Experimental learning - setting up for success

I teach four blocks of introduction to philosophy. Last year between two semesters, I taught ten blocks of the same subject. In each class, we jump into activities with students sharing their ideas, doing thought experiments, and participating in activities immediately. So even though I have yet to see all my classes twice this year, I've already seen the results of the famous "cinnamon experiment" and had time to dissect the results and my approach.

What is the cinnamon experiment?
If you close your eyes, plug your nose, and put powdered cinnamon in your mouth, you will not taste the cinnamon. Your sense of smell influences our sense of taste so much that the hot taste of cinnamon is usually undetectable without the help of your nose. You simply sense a powdery substance in your mouth.

My classes become guinea pigs as I test the cinnamon experiment on them.

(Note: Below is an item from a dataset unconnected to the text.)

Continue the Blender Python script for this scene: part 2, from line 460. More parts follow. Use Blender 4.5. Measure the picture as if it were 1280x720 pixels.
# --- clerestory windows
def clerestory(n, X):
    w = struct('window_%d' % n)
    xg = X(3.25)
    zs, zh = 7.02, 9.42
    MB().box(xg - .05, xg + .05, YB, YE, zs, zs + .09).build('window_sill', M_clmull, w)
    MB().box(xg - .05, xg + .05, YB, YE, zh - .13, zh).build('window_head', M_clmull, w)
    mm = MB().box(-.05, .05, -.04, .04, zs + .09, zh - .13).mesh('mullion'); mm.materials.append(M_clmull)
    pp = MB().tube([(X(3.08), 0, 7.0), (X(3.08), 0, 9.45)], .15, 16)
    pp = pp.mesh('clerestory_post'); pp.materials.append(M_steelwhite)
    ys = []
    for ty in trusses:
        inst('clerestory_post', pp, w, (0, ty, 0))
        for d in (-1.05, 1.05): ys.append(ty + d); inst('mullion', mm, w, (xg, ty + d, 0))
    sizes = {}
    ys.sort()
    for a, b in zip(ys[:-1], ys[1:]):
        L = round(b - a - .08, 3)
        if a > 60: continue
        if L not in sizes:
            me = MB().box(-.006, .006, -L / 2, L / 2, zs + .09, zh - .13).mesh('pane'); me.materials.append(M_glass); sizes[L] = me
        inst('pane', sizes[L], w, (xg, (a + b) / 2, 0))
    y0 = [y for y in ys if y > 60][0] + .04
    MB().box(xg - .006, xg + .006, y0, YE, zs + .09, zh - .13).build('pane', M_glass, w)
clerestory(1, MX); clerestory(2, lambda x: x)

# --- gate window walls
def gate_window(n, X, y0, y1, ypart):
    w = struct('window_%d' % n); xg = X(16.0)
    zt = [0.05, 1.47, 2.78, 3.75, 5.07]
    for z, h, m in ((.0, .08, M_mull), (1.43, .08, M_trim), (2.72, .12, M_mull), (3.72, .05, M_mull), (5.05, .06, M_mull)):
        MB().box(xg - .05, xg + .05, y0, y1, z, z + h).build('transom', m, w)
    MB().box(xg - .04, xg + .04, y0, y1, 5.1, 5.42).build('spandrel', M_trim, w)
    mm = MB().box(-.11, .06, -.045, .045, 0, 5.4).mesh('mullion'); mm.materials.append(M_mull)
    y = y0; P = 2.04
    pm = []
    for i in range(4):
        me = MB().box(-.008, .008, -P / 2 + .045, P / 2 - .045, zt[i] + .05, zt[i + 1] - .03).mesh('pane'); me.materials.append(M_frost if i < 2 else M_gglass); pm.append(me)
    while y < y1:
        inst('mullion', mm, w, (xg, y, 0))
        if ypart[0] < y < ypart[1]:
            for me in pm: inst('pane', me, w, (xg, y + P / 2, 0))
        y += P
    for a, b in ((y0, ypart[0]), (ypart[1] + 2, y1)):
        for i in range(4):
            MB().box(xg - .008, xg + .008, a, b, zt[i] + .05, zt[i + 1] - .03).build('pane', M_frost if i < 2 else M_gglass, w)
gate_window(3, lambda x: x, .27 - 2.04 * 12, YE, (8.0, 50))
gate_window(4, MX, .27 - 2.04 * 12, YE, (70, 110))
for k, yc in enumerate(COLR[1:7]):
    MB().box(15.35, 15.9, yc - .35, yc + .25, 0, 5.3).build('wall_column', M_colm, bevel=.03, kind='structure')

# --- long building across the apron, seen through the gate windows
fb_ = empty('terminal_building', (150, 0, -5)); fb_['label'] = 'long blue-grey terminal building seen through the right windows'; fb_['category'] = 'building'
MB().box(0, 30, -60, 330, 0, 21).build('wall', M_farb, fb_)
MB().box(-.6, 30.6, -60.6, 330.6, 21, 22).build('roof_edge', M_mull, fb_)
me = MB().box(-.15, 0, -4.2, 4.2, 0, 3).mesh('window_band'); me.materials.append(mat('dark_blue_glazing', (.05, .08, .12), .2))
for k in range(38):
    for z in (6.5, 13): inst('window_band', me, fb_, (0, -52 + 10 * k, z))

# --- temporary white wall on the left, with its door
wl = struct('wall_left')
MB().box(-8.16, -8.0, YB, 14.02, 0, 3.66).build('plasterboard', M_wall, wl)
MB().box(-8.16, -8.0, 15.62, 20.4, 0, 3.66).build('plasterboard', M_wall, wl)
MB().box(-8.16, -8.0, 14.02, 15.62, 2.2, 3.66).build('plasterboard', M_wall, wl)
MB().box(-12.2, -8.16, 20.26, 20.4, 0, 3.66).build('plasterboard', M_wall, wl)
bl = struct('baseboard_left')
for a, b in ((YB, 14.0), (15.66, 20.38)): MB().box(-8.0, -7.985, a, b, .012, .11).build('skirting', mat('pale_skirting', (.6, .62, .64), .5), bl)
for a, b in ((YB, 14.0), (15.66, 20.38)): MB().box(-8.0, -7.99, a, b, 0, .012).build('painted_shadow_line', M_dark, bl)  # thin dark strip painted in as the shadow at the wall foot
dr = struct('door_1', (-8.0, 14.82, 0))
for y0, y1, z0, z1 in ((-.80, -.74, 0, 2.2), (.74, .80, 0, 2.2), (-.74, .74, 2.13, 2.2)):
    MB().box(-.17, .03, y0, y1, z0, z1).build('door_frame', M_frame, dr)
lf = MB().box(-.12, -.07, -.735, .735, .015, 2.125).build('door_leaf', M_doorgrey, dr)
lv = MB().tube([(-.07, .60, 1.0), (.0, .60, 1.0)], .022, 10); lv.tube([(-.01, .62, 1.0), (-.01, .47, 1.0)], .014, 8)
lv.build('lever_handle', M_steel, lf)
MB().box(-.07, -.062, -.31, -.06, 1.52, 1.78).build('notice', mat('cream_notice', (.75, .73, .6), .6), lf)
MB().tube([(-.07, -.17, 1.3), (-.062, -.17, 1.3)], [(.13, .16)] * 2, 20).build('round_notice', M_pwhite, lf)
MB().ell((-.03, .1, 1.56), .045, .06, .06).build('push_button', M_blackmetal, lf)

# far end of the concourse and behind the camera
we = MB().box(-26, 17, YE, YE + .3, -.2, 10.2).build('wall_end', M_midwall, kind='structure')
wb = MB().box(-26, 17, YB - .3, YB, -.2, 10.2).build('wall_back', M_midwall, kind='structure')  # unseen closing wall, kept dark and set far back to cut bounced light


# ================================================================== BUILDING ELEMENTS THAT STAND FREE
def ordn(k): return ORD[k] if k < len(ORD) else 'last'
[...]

The students come to first-hand knowledge that senses can mislead or not provide a full picture, and realize that other evidence may be needed to confirm or deny a proposition. Out of the groups that did the experiment in the 2010-2011 school year, the experiment worked with nine of ten. For the group in which the experiment did not work, most students thought it did, except the student that I had singled out to be my guinea-pig. So, realistically, the experiment worked on approximately 149 out of 150 students last year.

In setting up the experiment this year, I tried to use the same approach, but I did say that it failed with one group last year. Sure enough, the experiment failed the first time I tried it this year. Not only did it fail with the student I had sitting in front of the class, when the other students tried the experiment, it failed.

I wondered if my cinnamon had gone bad and hoped for better in my next class.

Same set-up. Same results that defeated my purpose.

Take three. I thought about ditching the experiment altogether, but I was still holding out hope that it was a fluke. No such luck. Boom, the experiment fell flat. It wasn't that the students could name the cinnamon when it was in their mouth with their noses plugged, it was that they would not acknowledge that there was any difference in taste when their nose was plugged instead of unplugged. They essentially denied that the ground cinnamon had any flavor at all.

I had one last class to try the experiment on. I again considered abandoning the exercise, but at the last minute I decided to change my approach and make the exercise perhaps more about my selling of the experiment (at least in my mind) than about cinnamon.

"I have this amazing experiment. It always works. Always. You will be amazed by it. You will say, 'Oh wow!' and be stunned. And it always works. Do you want to try?"

I felt bad lying to my students, but it was in the name of experimental learning.

I was ready to fall flat on my face yet again but was trying my hardest to sell the success of the cinnamon experiment.

Guess what? It worked! First the student sitting in front of the class could not tell us what was in his mouth. "It's powdery, but I don't know what it is." He unplugged his nose, and his face lit up with recognition. "It's cinnamon," he said confidently.

One-by-one the rest of  the students in the classroom tried it, and even knowing it was cinnamon before they put it in their mouths,they could not perceive its taste. It was a delight to see both experiments work - the cinnamon experiment and my experimental setup for success.

Hopefully I have learned my lesson early this school year, with only three days behind me, go in with full confidence, expecting things to work. Be flexible if learning doesn't go as planned, but quickly regroup and teach as if you are tasting cinnamon for the first time. Go ahead, try it.